§ **What you will do**
In the data below, find every line with the string "part" and pull it out.

(Entries with scene source code)
========

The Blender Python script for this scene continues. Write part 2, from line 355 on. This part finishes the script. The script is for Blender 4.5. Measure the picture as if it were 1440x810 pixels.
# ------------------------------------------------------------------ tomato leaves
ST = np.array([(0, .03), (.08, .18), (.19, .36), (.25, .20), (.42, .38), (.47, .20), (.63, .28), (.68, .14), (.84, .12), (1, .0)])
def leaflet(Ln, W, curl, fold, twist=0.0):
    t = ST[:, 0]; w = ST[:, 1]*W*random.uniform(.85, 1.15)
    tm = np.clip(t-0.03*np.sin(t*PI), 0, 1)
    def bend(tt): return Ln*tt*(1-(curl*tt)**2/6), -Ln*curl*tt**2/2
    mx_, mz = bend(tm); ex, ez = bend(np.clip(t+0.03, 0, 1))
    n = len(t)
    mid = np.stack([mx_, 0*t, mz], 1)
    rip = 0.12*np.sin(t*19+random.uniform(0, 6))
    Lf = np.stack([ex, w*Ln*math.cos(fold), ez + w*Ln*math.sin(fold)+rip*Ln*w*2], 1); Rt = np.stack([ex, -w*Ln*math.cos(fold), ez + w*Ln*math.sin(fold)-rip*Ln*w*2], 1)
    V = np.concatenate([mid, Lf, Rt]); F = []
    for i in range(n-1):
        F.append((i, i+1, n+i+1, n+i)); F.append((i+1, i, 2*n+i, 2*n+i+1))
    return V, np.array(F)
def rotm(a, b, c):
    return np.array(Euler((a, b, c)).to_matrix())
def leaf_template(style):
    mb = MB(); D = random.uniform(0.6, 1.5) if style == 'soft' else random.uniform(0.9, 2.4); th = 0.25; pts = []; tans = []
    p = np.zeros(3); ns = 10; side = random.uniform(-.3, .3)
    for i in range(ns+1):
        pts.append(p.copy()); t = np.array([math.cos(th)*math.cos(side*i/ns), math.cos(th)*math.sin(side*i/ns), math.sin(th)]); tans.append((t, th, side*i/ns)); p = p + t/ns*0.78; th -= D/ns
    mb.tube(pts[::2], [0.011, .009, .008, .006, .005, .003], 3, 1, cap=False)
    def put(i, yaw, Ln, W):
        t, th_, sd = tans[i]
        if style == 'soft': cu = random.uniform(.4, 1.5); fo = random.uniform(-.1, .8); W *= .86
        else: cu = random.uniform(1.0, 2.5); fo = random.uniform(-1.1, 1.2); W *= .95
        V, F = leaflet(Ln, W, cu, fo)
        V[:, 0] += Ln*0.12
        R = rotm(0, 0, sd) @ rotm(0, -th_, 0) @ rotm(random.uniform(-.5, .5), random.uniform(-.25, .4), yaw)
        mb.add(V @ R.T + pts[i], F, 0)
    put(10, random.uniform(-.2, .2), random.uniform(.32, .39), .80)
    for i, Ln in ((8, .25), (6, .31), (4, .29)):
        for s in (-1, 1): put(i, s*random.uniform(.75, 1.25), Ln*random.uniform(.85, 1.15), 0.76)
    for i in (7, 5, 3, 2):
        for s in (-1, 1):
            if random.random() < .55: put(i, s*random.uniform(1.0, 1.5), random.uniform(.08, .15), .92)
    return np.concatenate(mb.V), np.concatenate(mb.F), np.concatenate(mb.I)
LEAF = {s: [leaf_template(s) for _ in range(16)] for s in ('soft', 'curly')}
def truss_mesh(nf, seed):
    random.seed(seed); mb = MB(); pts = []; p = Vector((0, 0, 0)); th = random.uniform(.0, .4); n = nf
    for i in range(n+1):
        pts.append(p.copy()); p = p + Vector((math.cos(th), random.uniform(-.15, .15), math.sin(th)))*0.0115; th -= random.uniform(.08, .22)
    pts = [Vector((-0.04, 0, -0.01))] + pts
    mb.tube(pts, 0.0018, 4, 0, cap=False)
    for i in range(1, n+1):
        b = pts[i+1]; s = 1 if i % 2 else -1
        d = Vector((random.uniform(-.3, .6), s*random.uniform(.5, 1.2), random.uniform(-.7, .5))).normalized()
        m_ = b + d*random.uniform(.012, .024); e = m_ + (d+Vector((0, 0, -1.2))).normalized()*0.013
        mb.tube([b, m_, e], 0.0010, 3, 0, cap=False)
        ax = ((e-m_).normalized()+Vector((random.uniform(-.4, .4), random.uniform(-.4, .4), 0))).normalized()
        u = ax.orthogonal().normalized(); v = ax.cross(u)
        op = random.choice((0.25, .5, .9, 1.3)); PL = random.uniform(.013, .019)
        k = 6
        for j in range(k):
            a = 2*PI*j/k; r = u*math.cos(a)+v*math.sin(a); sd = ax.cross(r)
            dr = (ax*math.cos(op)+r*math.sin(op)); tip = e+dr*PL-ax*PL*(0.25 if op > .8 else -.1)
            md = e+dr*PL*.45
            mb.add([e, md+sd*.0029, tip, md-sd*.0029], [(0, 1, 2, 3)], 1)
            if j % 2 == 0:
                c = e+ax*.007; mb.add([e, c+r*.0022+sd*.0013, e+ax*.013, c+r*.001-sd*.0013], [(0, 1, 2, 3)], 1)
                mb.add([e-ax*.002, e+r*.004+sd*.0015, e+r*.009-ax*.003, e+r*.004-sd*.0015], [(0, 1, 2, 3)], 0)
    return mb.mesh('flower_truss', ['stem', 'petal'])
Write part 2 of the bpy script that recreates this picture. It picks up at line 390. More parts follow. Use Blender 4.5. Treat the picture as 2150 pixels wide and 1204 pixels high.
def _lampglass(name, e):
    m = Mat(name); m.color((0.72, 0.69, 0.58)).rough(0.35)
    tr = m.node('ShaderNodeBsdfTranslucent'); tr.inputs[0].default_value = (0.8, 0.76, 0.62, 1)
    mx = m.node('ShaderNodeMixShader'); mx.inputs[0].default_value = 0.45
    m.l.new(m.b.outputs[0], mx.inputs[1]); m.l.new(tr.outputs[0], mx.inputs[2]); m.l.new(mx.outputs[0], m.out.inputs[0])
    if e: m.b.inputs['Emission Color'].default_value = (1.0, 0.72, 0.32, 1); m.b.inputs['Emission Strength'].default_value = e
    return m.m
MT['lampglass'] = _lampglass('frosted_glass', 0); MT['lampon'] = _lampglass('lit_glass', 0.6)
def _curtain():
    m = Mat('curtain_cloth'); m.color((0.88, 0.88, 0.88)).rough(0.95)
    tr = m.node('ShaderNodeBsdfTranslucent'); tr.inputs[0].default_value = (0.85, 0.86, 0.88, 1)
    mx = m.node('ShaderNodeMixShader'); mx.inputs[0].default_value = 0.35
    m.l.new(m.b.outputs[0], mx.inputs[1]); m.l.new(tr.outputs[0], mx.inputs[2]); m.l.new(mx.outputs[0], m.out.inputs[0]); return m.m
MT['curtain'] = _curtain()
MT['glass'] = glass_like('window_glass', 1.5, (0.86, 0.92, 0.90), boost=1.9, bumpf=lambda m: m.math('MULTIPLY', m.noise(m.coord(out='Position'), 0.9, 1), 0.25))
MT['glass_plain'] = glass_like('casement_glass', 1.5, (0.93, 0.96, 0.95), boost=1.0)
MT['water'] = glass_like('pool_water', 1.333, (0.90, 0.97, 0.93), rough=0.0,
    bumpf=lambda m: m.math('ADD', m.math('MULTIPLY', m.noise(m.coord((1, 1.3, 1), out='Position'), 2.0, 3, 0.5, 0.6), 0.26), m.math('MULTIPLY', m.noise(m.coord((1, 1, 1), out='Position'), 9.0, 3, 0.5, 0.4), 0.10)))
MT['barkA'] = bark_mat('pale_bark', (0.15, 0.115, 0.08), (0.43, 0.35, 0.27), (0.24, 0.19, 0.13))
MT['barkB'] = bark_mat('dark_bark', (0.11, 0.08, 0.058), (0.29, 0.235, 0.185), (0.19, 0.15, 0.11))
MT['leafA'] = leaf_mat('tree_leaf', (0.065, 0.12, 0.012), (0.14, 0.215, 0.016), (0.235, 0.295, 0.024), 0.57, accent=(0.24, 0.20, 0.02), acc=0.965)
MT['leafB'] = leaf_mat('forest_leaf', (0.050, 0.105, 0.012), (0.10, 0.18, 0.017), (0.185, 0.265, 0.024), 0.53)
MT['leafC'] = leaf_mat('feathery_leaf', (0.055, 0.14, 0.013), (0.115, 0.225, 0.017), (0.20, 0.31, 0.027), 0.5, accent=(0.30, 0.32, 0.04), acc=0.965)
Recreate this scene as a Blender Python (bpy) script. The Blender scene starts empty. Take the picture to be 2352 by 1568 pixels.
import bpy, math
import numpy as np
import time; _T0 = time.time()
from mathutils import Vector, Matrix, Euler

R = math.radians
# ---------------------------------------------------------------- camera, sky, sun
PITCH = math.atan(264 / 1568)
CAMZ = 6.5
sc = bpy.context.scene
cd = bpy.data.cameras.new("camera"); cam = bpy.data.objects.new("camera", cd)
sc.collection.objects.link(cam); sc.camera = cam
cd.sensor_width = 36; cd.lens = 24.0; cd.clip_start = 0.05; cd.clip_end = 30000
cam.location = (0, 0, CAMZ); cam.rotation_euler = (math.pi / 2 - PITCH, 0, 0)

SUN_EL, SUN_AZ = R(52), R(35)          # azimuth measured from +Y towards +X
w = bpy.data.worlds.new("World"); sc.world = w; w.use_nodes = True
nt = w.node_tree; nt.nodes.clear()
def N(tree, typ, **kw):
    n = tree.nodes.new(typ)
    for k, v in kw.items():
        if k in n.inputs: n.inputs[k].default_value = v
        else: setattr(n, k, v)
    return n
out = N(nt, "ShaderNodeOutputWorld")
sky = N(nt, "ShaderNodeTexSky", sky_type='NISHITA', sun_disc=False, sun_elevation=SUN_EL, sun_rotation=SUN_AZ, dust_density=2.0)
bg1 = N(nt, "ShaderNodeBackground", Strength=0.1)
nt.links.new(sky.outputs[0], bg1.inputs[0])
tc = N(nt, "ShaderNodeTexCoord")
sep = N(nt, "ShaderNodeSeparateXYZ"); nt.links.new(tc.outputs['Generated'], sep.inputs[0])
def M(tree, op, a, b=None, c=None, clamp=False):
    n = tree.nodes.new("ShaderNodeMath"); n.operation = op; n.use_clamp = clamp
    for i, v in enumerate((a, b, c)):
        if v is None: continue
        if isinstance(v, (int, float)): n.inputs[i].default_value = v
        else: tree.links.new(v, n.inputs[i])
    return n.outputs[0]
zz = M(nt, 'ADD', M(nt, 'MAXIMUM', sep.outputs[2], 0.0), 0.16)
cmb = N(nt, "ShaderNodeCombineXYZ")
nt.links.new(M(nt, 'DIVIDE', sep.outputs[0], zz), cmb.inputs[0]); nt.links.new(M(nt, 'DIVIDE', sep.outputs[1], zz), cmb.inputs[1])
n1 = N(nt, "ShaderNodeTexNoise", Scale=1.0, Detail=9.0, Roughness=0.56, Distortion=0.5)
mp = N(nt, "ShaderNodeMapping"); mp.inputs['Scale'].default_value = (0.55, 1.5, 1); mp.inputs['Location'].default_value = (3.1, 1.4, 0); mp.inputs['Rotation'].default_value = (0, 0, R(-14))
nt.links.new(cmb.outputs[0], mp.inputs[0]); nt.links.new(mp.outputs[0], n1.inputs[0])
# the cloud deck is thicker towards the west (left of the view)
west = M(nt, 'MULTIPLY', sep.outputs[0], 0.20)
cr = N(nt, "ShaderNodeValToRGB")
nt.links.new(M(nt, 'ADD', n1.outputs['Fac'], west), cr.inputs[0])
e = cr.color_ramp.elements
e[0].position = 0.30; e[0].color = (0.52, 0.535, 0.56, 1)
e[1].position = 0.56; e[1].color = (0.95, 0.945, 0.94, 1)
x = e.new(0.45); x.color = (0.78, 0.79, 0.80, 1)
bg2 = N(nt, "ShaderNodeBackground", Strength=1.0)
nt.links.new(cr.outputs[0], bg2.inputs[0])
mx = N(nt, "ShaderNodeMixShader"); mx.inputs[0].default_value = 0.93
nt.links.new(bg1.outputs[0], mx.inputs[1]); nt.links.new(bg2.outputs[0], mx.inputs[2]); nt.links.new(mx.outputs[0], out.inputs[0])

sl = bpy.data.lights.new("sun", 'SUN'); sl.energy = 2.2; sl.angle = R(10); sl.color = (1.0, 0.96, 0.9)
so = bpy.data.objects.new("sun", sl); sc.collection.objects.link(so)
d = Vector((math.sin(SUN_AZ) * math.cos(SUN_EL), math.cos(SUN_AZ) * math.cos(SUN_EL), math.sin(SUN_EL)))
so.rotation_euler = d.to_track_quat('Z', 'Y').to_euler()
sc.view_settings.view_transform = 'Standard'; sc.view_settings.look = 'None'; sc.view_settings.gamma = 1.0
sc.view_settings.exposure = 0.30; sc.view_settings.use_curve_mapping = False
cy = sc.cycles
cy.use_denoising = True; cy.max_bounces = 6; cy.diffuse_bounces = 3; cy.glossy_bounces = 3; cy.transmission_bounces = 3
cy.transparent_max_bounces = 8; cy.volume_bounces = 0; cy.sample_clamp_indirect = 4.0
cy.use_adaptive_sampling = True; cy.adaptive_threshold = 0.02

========

§ **Answer for the task**
The Blender Python script for this scene continues. Write part 2, from line 355 on. This part finishes the script. The script is for Blender 4.5. Measure the picture as if it were 1440x810 pixels.
Write part 2 of the bpy script that recreates this picture. It picks up at line 390. More parts follow. Use Blender 4.5. Treat the picture as 2150 pixels wide and 1204 pixels high.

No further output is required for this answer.